Boris Johnson secured victory in Thursday’s election by making Conservatives the party of the working classes, a new poll has suggested.

Tories out-polled Labour by double-digit figures among both manual workers and households with incomes below £20,000, according to the YouGov survey for The Times.

But the survey also revealed a stark generation gap in party support, with 18-24 year-olds backing Labour over Tories by an overwhelming 56 per cent to 21 per cent, while over-64s preferred Mr Johnson’s party by a margin of 64 per cent to 17 per cent.

The crossover age at which voters were more likely to vote Tory than Labour reduced from 47 in 2017 to 39 in last week’s election.

The YouGov survey, conducted on December 16, found that Tories outperformed Labour in every social class.

But unlike previous elections, the Tory advantage was smaller (10 points) among social grade AB (professionals and managers) - with Conservatives taking 42 per cent and Labour 32 per cent - than in the working class C2DE group, where Mr Johnson’s party led by 15 points on 48 per cent to 33 per cent.

Labour’s support was concentrated in the younger and better educated sectors of society.
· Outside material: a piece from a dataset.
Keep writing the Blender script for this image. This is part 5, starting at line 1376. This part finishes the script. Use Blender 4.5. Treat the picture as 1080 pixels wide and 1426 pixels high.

Among those with a degree or higher educational qualification, Labour led by 43 per cent to 29 per cent, and among full-time students by 56 per cent to 17 per cent.

Voters with low educational attainment - GCSE or below - backed Tories over Labour by 58 per cent to 25 per cent, while those with a medium-level education favoured Mr Johnson’s party by 48 per cent to 31.

Labour retained the bulk of its Remain supporters from the 2017 election (79 per cent) but lost 33 per cent of its Leave backers to Tories. Some 22 per cent of Tory Remainers switched to the Liberal Democrats, but only 2 per cent of Consevative Leavers defected to the Brexit Party.